A quick message to the writing majors:I had to grade writing competition submissions for my law journals. Some of them were full of unnecessarily verbose "creative" writing; essentially useless crap that must have proven successful in college. Only a minority of the entries came from these kinds of fools, and I don't know if these were the creative writing majors. However, whether you agree with me or not, I had to smack them down. I expect that the other journals did, too. Be careful.
Quote from: lincolnsgrandson on February 19, 2006, 04:12:25 PMA quick message to the writing majors:I had to grade writing competition submissions for my law journals. Some of them were full of unnecessarily verbose "creative" writing; essentially useless crap that must have proven successful in college.

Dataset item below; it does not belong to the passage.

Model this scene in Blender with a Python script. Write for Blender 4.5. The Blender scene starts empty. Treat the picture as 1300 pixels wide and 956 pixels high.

Only a minority of the entries came from these kinds of fools, and I don't know if these were the creative writing majors. However, whether you agree with me or not, I had to smack them down. I expect that the other journals did, too. Be careful. Definitely true for law school. The "creative" writers, (the ones who were "good" at writing before law school) usually don't do too well because they can't give up their flowery BS. My best friend in law school is a great personal statement/story type writer... but really sucks at legal writing. You basically have to take out all the flower adjectives and "creative" sentence structures and write like you did in 6th grade... (Basic sentences --> Subject + verb + object. "Jon threw the ball" etc.)
Any philosophy majors out there? History majors?
Texas, To what extent, if any, do you think the degree helped your chances of admission to law school? And, wow, 45,000 words - I wrote about 20,000 in college which ended up at about 75 pages. Good work.